» DIRECTIONS FOR THIS TASK
Everything from the first line down to the line containing "R = math.radians" should be reproduced exactly; please include nothing else.

[start SOURCE DATA]

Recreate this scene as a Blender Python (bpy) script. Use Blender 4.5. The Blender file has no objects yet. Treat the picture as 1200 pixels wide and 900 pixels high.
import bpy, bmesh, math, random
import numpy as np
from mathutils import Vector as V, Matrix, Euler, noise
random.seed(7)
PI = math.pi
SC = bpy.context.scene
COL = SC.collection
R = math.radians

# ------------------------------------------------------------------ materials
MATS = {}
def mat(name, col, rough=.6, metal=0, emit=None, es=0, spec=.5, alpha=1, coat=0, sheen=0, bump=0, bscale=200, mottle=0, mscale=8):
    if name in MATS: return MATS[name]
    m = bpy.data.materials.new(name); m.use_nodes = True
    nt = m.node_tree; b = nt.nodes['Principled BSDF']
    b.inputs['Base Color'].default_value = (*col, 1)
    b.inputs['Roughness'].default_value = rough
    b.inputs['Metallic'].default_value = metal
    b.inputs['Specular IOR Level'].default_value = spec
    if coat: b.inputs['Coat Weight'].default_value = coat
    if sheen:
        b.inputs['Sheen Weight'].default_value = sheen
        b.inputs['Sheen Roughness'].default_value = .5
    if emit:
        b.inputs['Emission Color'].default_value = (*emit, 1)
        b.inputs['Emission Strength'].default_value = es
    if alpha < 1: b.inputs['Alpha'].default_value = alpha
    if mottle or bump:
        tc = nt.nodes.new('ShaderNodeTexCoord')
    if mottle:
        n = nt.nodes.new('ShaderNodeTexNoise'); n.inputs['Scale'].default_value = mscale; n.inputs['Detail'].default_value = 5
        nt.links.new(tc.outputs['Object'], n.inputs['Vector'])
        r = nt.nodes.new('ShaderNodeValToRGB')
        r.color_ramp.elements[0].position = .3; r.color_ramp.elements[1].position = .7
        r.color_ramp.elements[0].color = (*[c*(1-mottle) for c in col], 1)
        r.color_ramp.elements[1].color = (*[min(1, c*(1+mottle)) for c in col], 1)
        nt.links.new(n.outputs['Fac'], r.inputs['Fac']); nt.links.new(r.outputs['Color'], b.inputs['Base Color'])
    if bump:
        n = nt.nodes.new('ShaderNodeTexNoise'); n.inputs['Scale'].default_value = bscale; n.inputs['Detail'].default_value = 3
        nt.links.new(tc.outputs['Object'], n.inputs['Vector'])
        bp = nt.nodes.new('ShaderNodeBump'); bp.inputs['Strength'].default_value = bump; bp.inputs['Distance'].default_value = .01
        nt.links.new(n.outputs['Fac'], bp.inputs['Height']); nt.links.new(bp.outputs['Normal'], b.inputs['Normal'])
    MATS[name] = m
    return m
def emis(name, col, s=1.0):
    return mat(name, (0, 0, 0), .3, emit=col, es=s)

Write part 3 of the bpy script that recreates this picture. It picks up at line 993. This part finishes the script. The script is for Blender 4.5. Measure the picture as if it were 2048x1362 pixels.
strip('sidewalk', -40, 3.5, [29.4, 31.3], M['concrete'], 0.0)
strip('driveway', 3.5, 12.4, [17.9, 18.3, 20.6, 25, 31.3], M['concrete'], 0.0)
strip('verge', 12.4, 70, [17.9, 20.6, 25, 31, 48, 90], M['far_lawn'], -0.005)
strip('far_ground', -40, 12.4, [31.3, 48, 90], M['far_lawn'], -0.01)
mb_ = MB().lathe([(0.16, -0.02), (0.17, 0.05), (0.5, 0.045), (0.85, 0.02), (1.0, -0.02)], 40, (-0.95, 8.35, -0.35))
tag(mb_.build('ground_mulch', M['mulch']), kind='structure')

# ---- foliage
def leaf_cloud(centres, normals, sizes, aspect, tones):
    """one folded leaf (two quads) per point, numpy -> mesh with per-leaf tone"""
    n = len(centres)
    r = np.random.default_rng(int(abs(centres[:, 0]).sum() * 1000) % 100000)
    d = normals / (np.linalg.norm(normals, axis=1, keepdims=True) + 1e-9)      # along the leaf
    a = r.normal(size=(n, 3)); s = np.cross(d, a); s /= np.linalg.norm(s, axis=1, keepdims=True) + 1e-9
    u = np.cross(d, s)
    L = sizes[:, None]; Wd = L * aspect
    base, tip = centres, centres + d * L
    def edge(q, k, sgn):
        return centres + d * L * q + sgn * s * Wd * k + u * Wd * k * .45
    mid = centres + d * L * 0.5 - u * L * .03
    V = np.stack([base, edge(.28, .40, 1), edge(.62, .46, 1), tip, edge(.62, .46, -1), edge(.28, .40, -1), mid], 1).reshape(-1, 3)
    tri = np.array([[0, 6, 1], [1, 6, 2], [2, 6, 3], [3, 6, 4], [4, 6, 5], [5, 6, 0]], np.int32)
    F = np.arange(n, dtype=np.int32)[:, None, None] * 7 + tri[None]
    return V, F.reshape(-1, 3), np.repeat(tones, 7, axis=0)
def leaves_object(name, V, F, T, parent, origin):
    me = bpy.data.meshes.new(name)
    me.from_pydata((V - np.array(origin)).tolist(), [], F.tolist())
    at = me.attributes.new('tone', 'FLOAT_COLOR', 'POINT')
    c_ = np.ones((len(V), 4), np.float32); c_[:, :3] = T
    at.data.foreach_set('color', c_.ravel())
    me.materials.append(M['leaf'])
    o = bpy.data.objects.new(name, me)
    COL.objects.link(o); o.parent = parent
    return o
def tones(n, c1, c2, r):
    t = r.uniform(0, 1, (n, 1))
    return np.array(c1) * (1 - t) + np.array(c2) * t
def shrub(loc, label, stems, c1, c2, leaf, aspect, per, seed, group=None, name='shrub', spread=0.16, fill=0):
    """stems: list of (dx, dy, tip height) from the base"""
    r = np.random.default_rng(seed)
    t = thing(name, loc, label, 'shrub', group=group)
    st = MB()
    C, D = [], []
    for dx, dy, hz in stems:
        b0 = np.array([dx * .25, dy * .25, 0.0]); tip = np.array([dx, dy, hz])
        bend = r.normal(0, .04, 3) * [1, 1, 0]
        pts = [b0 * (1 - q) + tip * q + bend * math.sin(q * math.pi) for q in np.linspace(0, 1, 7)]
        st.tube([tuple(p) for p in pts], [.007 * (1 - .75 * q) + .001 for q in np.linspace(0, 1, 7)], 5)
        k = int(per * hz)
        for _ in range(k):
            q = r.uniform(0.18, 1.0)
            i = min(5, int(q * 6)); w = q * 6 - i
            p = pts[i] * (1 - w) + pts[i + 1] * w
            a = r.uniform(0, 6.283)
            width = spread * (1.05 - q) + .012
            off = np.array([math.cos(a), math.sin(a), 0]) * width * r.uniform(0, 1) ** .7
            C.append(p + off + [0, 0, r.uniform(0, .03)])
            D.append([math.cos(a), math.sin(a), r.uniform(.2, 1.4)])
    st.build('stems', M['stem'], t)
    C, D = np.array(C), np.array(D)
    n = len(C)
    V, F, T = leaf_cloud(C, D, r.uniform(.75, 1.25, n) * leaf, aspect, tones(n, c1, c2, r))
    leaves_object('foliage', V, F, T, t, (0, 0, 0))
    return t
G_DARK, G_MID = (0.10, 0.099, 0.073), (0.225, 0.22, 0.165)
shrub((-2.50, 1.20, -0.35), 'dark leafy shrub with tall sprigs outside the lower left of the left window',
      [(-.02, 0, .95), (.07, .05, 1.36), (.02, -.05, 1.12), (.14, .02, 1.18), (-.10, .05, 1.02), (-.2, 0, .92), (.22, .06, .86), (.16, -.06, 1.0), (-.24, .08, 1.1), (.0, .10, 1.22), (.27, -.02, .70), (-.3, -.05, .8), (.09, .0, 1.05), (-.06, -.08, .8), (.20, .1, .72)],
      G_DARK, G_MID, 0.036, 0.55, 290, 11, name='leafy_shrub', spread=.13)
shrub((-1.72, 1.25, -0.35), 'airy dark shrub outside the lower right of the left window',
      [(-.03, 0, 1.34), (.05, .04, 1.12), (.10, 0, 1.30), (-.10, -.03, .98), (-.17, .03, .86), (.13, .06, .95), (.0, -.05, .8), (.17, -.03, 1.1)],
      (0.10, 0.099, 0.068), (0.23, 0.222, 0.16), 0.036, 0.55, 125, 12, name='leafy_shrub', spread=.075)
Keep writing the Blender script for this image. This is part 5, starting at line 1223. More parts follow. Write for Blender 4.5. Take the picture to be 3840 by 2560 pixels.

[end SOURCE DATA]

» EXERCISE RESULT
Recreate this scene as a Blender Python (bpy) script. Use Blender 4.5. The Blender file has no objects yet. Treat the picture as 1200 pixels wide and 900 pixels high.
import bpy, bmesh, math, random
import numpy as np
from mathutils import Vector as V, Matrix, Euler, noise
random.seed(7)
PI = math.pi
SC = bpy.context.scene
COL = SC.collection
R = math.radians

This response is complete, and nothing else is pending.